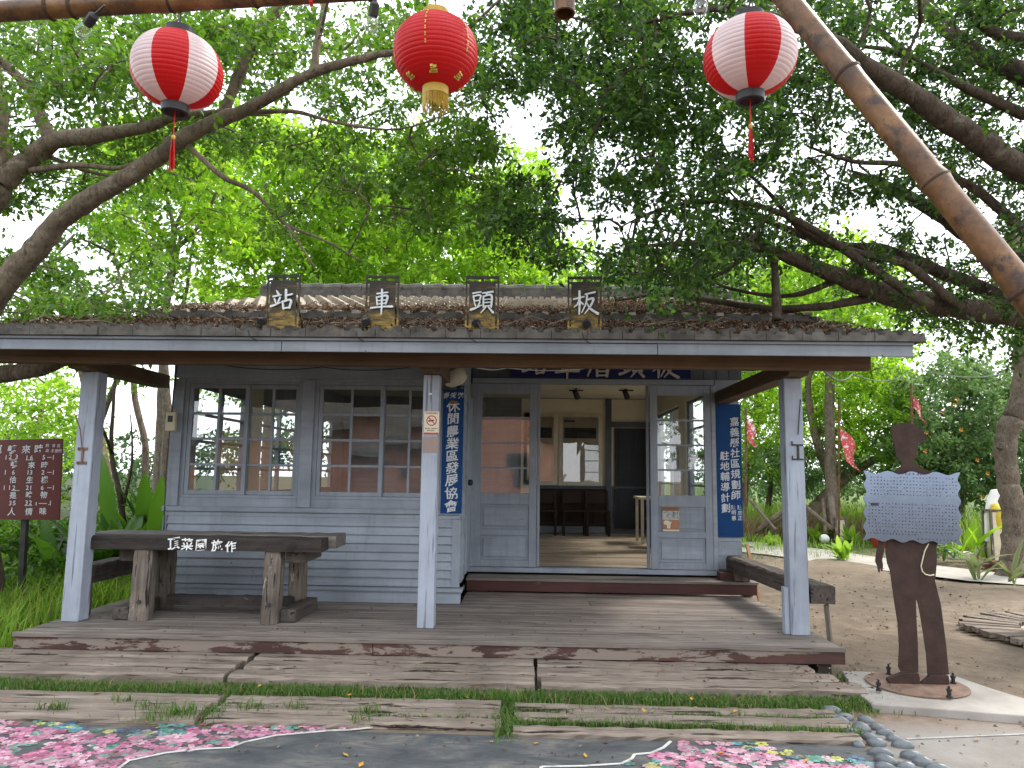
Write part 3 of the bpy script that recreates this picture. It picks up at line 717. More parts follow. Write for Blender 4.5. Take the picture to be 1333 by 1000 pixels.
while yb < BY - .05:
    y1 = min(yb + (.32 if i == 0 else .16), BY - .05); x = -.7
    while x < WX1 - .12:
        x1 = min(x + (.15 if i == 0 else rnd.uniform(.9, 1.7)), WX1 - .12)
        mb.box(x, x1 - .006, yb, y1 - .006, FZ - .03, FZ + rnd.uniform(-.003, .003)); x = x1
    yb = y1; i += 1
mb.build('floor', 'floor', st)
mb = MB(); mb.box(WX0 + .1, -.72, WY + .12, BY, .30, .40); mb.box(-.72, WX1, DY + .08, BY, .30, .385); mb.build('subfloor', 'dark_wood', st)
mb = MB(); mb.box(WX0 + .1, WX1 - .12, DY + .1, BY - .03, 2.94, 2.97); mb.box(WX0 + .1, -.8, WY + .13, DY + .09, 2.94, 2.97); mb.build('ceiling', 'cream', st)
# porch windows: two sliding sashes each, 2 x 4 panes
def sash(win, x0, x1, z0, z1, y, cols, rows, fw=.042, mw=.026, mat='paint_z', glass='glass'):
    mb = MB()
    mb.box(x0, x0 + fw, y, y + .032, z0, z1); mb.box(x1 - fw, x1, y, y + .032, z0, z1)
    mb.box(x0 + fw, x1 - fw, y + .001, y + .031, z0, z0 + fw); mb.box(x0 + fw, x1 - fw, y + .001, y + .031, z1 - fw, z1)
    iw, ih = x1 - x0 - 2 * fw, z1 - z0 - 2 * fw
    for i in range(1, cols): c = x0 + fw + iw * i / cols; mb.box(c - mw / 2, c + mw / 2, y + .005, y + .027, z0 + fw, z1 - fw)
    for i in range(1, rows):
        c = z0 + fw + ih * i / rows
        for k in range(cols):
            u0 = x0 + fw + iw * k / cols + (mw / 2 if k else 0); u1 = x0 + fw + iw * (k + 1) / cols - (mw / 2 if k < cols - 1 else 0)
            mb.box(u0, u1, y + .006, y + .026, c - mw / 2, c + mw / 2)
    mb.build('sash', mat, win, bevel=.003)
    g = MB()
    for i in range(cols):
        for j in range(rows):
            u0 = x0 + fw + iw * i / cols; u1 = x0 + fw + iw * (i + 1) / cols; w0 = z0 + fw + ih * j / rows; w1 = z0 + fw + ih * (j + 1) / rows
            t = rnd.uniform(-.0035, .0035); t2 = rnd.uniform(-.003, .003)
            g.add([(u0, y + .016 - t - t2, w0), (u1, y + .016 + t - t2, w0), (u1, y + .016 + t + t2, w1), (u0, y + .016 - t + t2, w1)], [(0, 1, 2, 3)])
    g.build('pane', glass, win)
for x0, xm, x1 in ((-3.60, -2.95, -2.37), (-2.24, -1.54, -.92)):
    mb = MB()   # the jambs of the window are the part; sashes and panes are its pieces
    mb.box(x0, x0 + .04, WY + .03, WY + .12, 1.222, 2.418); mb.box(x1 - .04, x1, WY + .03, WY + .12, 1.222, 2.418)
    mb.box(x0 + .04, x1 - .04, WY + .03, WY + .12, 1.222, 1.25); mb.box(x0 + .04, x1 - .04, WY + .03, WY + .12, 2.39, 2.418)
    wn = mb.build('window', 'paint_z', st)
    sash(wn, x0 + .042, xm + .02, 1.252, 2.388, WY + .036, 2, 4)
    sash(wn, xm - .02, x1 - .042, 1.252, 2.388, WY + .072, 2, 4)
def side_window(x, y0, y1, z0, z1, n=2):
    mb = MB()
    for a, b in ((y0, y0 + .05), (y1 - .05, y1), ((y0 + y1) / 2 - .03, (y0 + y1) / 2 + .03)): mb.box(x, x + .05, a, b, z0, z1)
    for i in range(5):
        z = z0 + (z1 - z0 - .03) * i / 4
        mb.box(x + .006, x + .044, y0 + .051, (y0 + y1) / 2 - .031, z, z + .03); mb.box(x + .006, x + .044, (y0 + y1) / 2 + .031, y1 - .051, z, z + .03)
    o = mb.build('window', 'paint_z', st)
    MB().add([(x + .025, y0, z0), (x + .025, y1, z0), (x + .025, y1, z1), (x + .025, y0, z1)], [(0, 1, 2, 3)])
    g = MB(); g.add([(x + .025, y0, z0), (x + .025, y1, z0), (x + .025, y1, z1), (x + .025, y0, z1)], [(0, 1, 2, 3)]); g.build('pane', 'glass', o)
for a, b in ((7.85, 9.25), (9.75, 11.4), (12.1, 13.4)): side_window(WX0 + .02, a, b, 1.2, 2.42)
for a, b in ((9.1, 11.0), (11.5, 13.5)): side_window(WX1 - .07, a, b, .95, 2.6)
# sliding doors
def sliding_door(x0, x1, y):
    z0, z1 = .45, 2.55; fw = .085
    mb = MB(); mb.box(x0, x0 + fw, y, y + .036, z0, z1); mb.box(x1 - fw, x1, y, y + .036, z0, z1)
    for a, b in ((z0, z0 + .075), (.80, .87), (1.15, 1.28), (z1 - .12, z1)): mb.box(x0 + fw, x1 - fw, y + .001, y + .035, a, b)
    zs = [1.28 + (2.43 - 1.28) * i / 4 for i in range(1, 4)]
    for z in zs: mb.box(x0 + fw, x1 - fw, y + .006, y + .030, z - .011, z + .011)
    d = mb.build('sliding_door', 'paint_z', st, bevel=.004)
    for a, b in ((.525, .80), (.87, 1.15)):
        p = MB(); p.box(x0 + fw, x1 - fw, y + .016, y + .026, a, b)
        p.box(x0 + fw + .035, x1 - fw - .035, y + .004, y + .016, a + .035, b - .035); p.build('panel', 'paint', d, bevel=.006)
    g = MB(); e = [1.28] + zs + [2.43]
    for i in range(4):
        t = rnd.uniform(-.003, .003)
        g.add([(x0 + fw, y + .018 - t, e[i]), (x1 - fw, y + .018 + t, e[i]), (x1 - fw, y + .018 + t, e[i + 1]), (x0 + fw, y + .018 - t, e[i + 1])], [(0, 1, 2, 3)])
    g.build('pane', 'glass', d)
    return d
sliding_door(-.665, .06, DY - .038); sliding_door(1.37, 2.075, DY - .038)
for xa, xb in ((.065, .10), (1.335, 1.366)): MB().box(xa, xb, DY + .02, DY + .07, .45, 2.55).build('inner_jamb', 'paint_z', st, bevel=.003)

# porch posts and beams
for x0, x1 in ((-3.93, -3.778), (-.935, -.797), (2.135, 2.287)): MB().box(x0, x1, 6.27, 6.42, .222, 2.338).build('porch_post', 'post', st, bevel=.008)
for x0, y1 in ((-3.95, WY + .05), (-.94, WY - .01), (2.12, DY)):
    mb = MB(); mb.prism([(6.10, 2.36), (6.13, 2.342), (6.20, 2.341), (y1, 2.341), (y1, 2.475), (6.10, 2.475)], 'X', x0, x0 + .17); mb.build('tie_beam', 'beam_y', st, bevel=.006)
MB().box(-4.7, 2.72, 5.93, 6.03, 2.365, 2.475).build('purlin', 'beam', st, bevel=.006)
mb = MB()
for i in range(17): x = -4.5 + i * .46; mb.prism([(5.70, 2.485), (WY, 2.80), (WY, 2.87), (5.70, 2.545)], 'X', x, x + .06)
mb.build('rafter', 'soffit', st)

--

**Problem:**
Tell how many lines include "part". The number is the whole answer.

**Answer for the task:**
2